=== TASK DESCRIPTION ===
Skip pictures; extract every line from the one with "Generate a Blender" through the one with "from mathutils import Matrix, Vector", exactly as written.

=== EXCERPTED RECORDS ===
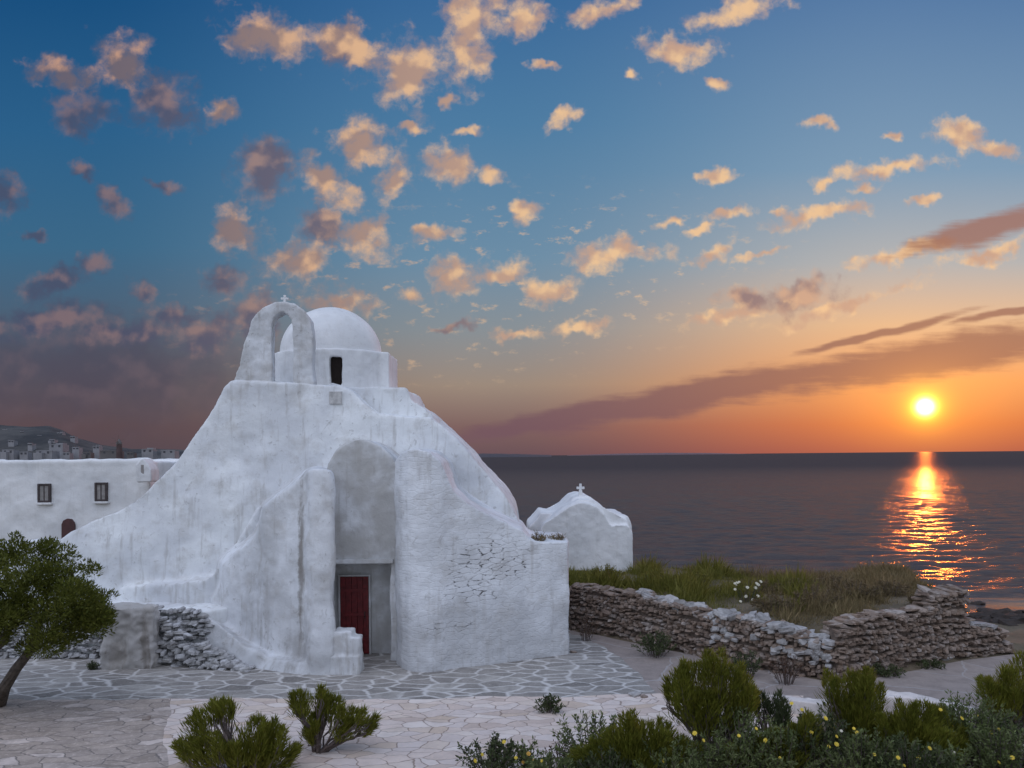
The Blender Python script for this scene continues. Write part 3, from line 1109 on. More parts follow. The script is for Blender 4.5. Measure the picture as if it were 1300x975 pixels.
add_box(bm, (dl.x - 0.05, 20.330, 0.0), (dl.x - 0.002, 20.445, dl.z + 0.05), bevel=0.008)
add_box(bm, (dr.x + 0.002, 20.330, 0.0), (dr.x + 0.05, 20.445, dl.z + 0.05), bevel=0.008)
add_box(bm, (dl.x - 0.002, 20.328, dl.z + 0.003), (dr.x + 0.002, 20.445, dl.z + 0.05), bevel=0.004)
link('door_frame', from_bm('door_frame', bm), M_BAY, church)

# drum with a slit window and dome
DC = W(422, 470, 25.4)
zt = W(422, 441.5, 23.65).z
zb = W(422, 500, 24).z
bm = bmesh.new()
bmesh.ops.create_cone(bm, cap_ends=True, segments=72, radius1=1.84, radius2=1.80, depth=zt - zb,
                      matrix=Matrix.Translation((DC.x, 25.4, (zt + zb) / 2)))
# squared pier on the sunward flank of the drum
pr0, pr1 = W(478, 449, 25.2), W(497, 449, 25.2)
add_box(bm, (pr0.x, 24.7, zb), (pr1.x, 26.6, pr1.z))
w0, w1 = W(418.5, 489, 23.6), W(432.5, 452.5, 23.6)
tmp_me = from_bm('drum_raw', bm)
dr_ob = bpy.data.objects.new('tmp', tmp_me); COL.objects.link(dr_ob)
bm = bmesh.new()
add_box(bm, (w0.x, 23.2, w0.z), (w1.x, 24.1, w1.z))
cut_ob = bpy.data.objects.new('tmp_cut', from_bm('cut', bm)); COL.objects.link(cut_ob)
md = dr_ob.modifiers.new('r', 'REMESH'); md.mode = 'VOXEL'; md.voxel_size = 0.04
md = dr_ob.modifiers.new('b', 'BOOLEAN'); md.operation = 'DIFFERENCE'; md.object = cut_ob
md = dr_ob.modifiers.new('r2', 'REMESH'); md.mode = 'VOXEL'; md.voxel_size = 0.035
md = dr_ob.modifiers.new('s', 'SMOOTH'); md.iterations = 3
me = bpy.data.meshes.new_from_object(dr_ob.evaluated_get(bpy.context.evaluated_depsgraph_get()))
bpy.data.objects.remove(dr_ob); bpy.data.objects.remove(cut_ob)
lump(me, 0.025, 0.008)
drum = link('drum', me, M_WHITE2, church, smooth=True)
bm = bmesh.new()
add_box(bm, (w0.x + 0.0, 23.82, w0.z - 0.05), (w1.x + 0.05, 23.9, w1.z + 0.05))
win = link('window', from_bm('window', bm), M_BLACK, drum)

bm = bmesh.new()
zd = W(420, 441, 24.0).z
ztop = W(420, 391.5, 25.4).z
bmesh.ops.create_uvsphere(bm, u_segments=72, v_segments=40, radius=1.0)
for v in bm.verts:
    k = v.co.z
    v.co = Vector((DC.x - 0.03 + v.co.x * 1.60, 25.4 + v.co.y * 1.60, zd - 0.05 + max(k, -0.15) * (ztop - zd + 0.05)))
for v in bm.verts:
    v.co += Vector((0, 0, 1)) * 0.02 * mnoise.fractal(v.co * 0.9, 1.0, 2.0, 3)
link('dome', from_bm('dome', bm), M_WHITE2, church, smooth=True)

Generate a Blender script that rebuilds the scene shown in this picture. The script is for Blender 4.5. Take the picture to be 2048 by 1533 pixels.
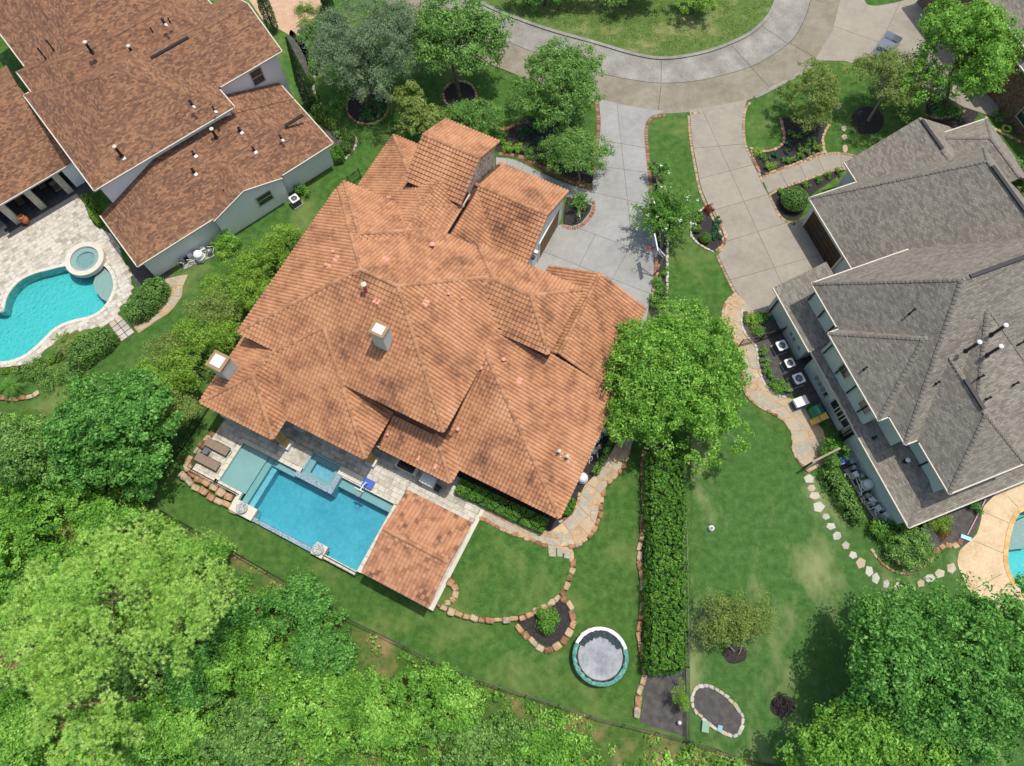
import bpy, bmesh, math, random
import numpy as np
from mathutils import Matrix, Vector

for _o in list(bpy.data.objects):
    bpy.data.objects.remove(_o, do_unlink=True)
SC = bpy.context.scene
COL = SC.collection
random.seed(7)
rng = np.random.default_rng(7)
R = math.radians

# ------------------------------------------------------------------ camera (drone, 58 m up, tilted 20 degrees from straight down)
FPX, NX, NY, CH = 1440.0, 1020.0, 1300.0, 58.0
_d = np.array([NX - 1024, NY - 766.5, FPX]); _d /= np.linalg.norm(_d)
_up = -_d
_x = np.array([1.0, 0, 0]); _x -= _x.dot(_up) * _up; _x /= np.linalg.norm(_x)
_y = np.cross(_up, _x)
RW = np.array([_x, _y, _up])
cam_d = bpy.data.cameras.new('camera')
cam_d.sensor_width = 36.0
cam_d.lens = 36.0 * FPX / 2048.0
cam_d.clip_start = 0.5
cam_d.clip_end = 2000.0
cam = bpy.data.objects.new('camera', cam_d)
COL.objects.link(cam)
_rt, _dn, _fw = RW @ np.array([1, 0, 0.]), RW @ np.array([0, 1., 0]), RW @ np.array([0, 0, 1.])
cam.matrix_world = Matrix(((_rt[0], -_dn[0], -_fw[0], 0), (_rt[1], -_dn[1], -_fw[1], 0), (_rt[2], -_dn[2], -_fw[2], CH), (0, 0, 0, 1)))
SC.camera = cam
SC.render.resolution_x, SC.render.resolution_y = 1024, 766

# ------------------------------------------------------------------ sky, sun, exposure
SUN_AZ, SUN_EL = 39.0, 74.0          # azimuth counter-clockwise from +x
world = bpy.data.worlds.new('World'); SC.world = world
world.use_nodes = True
_nt = world.node_tree
_bg = _nt.nodes['Background']
_sky = _nt.nodes.new('ShaderNodeTexSky')
_sky.sky_type = 'NISHITA'; _sky.sun_disc = False
_sky.sun_elevation = R(SUN_EL); _sky.sun_rotation = R(90.0 - SUN_AZ)
_sky.air_density = 1.0; _sky.dust_density = 2.5
_nt.links.new(_sky.outputs[0], _bg.inputs[0])
_bg.inputs[1].default_value = 0.15
sun_d = bpy.data.lights.new('sun', 'SUN')
sun_d.energy = 3.2; sun_d.angle = R(0.55); sun_d.color = (1.0, 0.96, 0.89)
sun = bpy.data.objects.new('sun', sun_d); COL.objects.link(sun)
sun.location = (30, 30, 80)
_sd = Vector((math.cos(R(SUN_AZ)) * math.cos(R(SUN_EL)), math.sin(R(SUN_AZ)) * math.cos(R(SUN_EL)), math.sin(R(SUN_EL))))
sun.rotation_euler = _sd.to_track_quat('Z', 'Y').to_euler()
SC.view_settings.view_transform = 'Standard'
SC.view_settings.look = 'None'
SC.view_settings.gamma = 1.0
SC.view_settings.exposure = 0.22
SC.view_settings.use_curve_mapping = False

# ------------------------------------------------------------------ measuring helpers
def G(px, py, z=0.0):
    """point of the place at height z that the survey photograph shows at (px, py)"""
    r = RW @ np.array([px - 1024, py - 766.5, FPX])
    return np.array([0, 0, CH]) + r * ((z - CH) / r[2])
def mpp(p):
    """metres per photograph pixel at a point"""
    return float((RW.T @ (np.asarray(p, float) - np.array([0, 0, CH])))[2]) / FPX
class Frame:
    def __init__(s, deg):
        s.a = R(deg); s.U = np.array([math.cos(s.a), math.sin(s.a)]); s.V = np.array([-s.U[1], s.U[0]])
    def w(s, u, v, z=0.0):
        q = s.U * u + s.V * v
        return np.array([q[0], q[1], z])
    def uv(s, px, py, z=0.0):
        q = G(px, py, z)[:2]
        return np.array([q @ s.U, q @ s.V])
F0, F1, F3 = Frame(-26.5), Frame(39.5), Frame(20.5)
def cr(pts, closed=True, n=5):
    """smooth curve through points"""
    P = [np.array(p, float) for p in pts]; N = len(P); out = []
    for i in range(N if closed else N - 1):
        p0, p1, p2, p3 = (P[(i - 1) % N], P[i], P[(i + 1) % N], P[(i + 2) % N]) if closed else (P[max(i - 1, 0)], P[i], P[i + 1], P[min(i + 2, N - 1)])
        for k in range(n):
            t = k / n
            out.append(0.5 * ((2 * p1) + (-p0 + p2) * t + (2 * p0 - 5 * p1 + 4 * p2 - p3) * t * t + (-p0 + 3 * p1 - 3 * p2 + p3) * t ** 3))
    if not closed: out.append(P[-1])
    return out
def gp(pts, z=0.0):
    return [G(p[0], p[1], z) for p in pts]
def gc(pts, z=0.0, closed=True, n=5):
    return gp(cr(pts, closed, n), z)
def inside(poly, x, y):
    c = False; n = len(poly); j = n - 1
    for i in range(n):
        if (poly[i][1] > y) != (poly[j][1] > y) and x < (poly[j][0] - poly[i][0]) * (y - poly[i][1]) / (poly[j][1] - poly[i][1]) + poly[i][0]:
            c = not c
        j = i
    return c
def resample(P, step, closed=False):
    P = [np.array(p, float) for p in P]
    if closed: P = P + [P[0]]
    L = [0.0]
    for a, b in zip(P, P[1:]): L.append(L[-1] + np.linalg.norm(b - a))
    n = max(1, int(round(L[-1] / step))); out = []; k = 0
    for i in range(n + (0 if closed else 1)):
        s = L[-1] * i / n
        while k < len(L) - 2 and L[k + 1] < s: k += 1
        t = (s - L[k]) / max(L[k + 1] - L[k], 1e-9)
        out.append(P[k] * (1 - t) + P[k + 1] * t)
    return out

# ------------------------------------------------------------------ object helpers
ORI = {}
def tag(o, label=None, cat=None, group=None, kind=None):
    if label: o['label'] = label
    if cat: o['category'] = cat
    if group: o['group'] = group
    if kind: o['kind'] = kind
    return o
def thing(name, label, cat, loc, group=None):
    o = bpy.data.objects.new(name, None); COL.objects.link(o)
    o.empty_display_size = 0.3
    o.location = [float(x) for x in loc]
    ORI[o.name] = np.array(loc, float)
    return tag(o, label, cat, group)
def place(name, me, origin, parent=None):
    o = bpy.data.objects.new(name, me); COL.objects.link(o)
    origin = np.array(origin, float)
    ORI[o.name] = origin
    if parent is not None:
        o.parent = parent; origin = origin - ORI[parent.name]
    o.location = [float(x) for x in origin]
    return o
def obj(name, V, Fc, mat, parent=None, smooth=False, origin=None, uvs=None, rnd=None, kind=None):
    V = np.asarray(V, float)
    if origin is None: origin = np.array([V[:, 0].mean(), V[:, 1].mean(), V[:, 2].min()])
    me = bpy.data.meshes.new(name)
    if isinstance(Fc, np.ndarray):
        nf, k = Fc.shape
        me.vertices.add(len(V)); me.vertices.foreach_set('co', (V - origin).astype(np.float32).ravel())
        me.loops.add(nf * k); me.loops.foreach_set('vertex_index', Fc.astype(np.int32).ravel())
        me.polygons.add(nf); me.polygons.foreach_set('loop_start', np.arange(0, nf * k, k, dtype=np.int32))
        me.update(calc_edges=True)
    else:
        me.from_pydata((V - origin).tolist(), [], Fc)
        me.update()
    if rnd is not None:
        a = me.attributes.new('rnd', 'FLOAT', 'FACE'); a.data.foreach_set('value', np.asarray(rnd, np.float32))
    if uvs is not None:
        l = me.uv_layers.new(name='UVMap'); l.data.foreach_set('uv', np.asarray(uvs, np.float32).ravel())
    for m in (mat if isinstance(mat, (list, tuple)) else [mat]): me.materials.append(m)
    me.polygons.foreach_set('use_smooth', np.full(len(me.polygons), bool(smooth)))
    o = place(name, me, origin, parent)
    if kind: o['kind'] = kind
    return o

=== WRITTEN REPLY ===
Generate a Blender script that rebuilds the scene shown in this picture. The script is for Blender 4.5. Take the picture to be 2048 by 1533 pixels.
import bpy, bmesh, math, random
import numpy as np
from mathutils import Matrix, Vector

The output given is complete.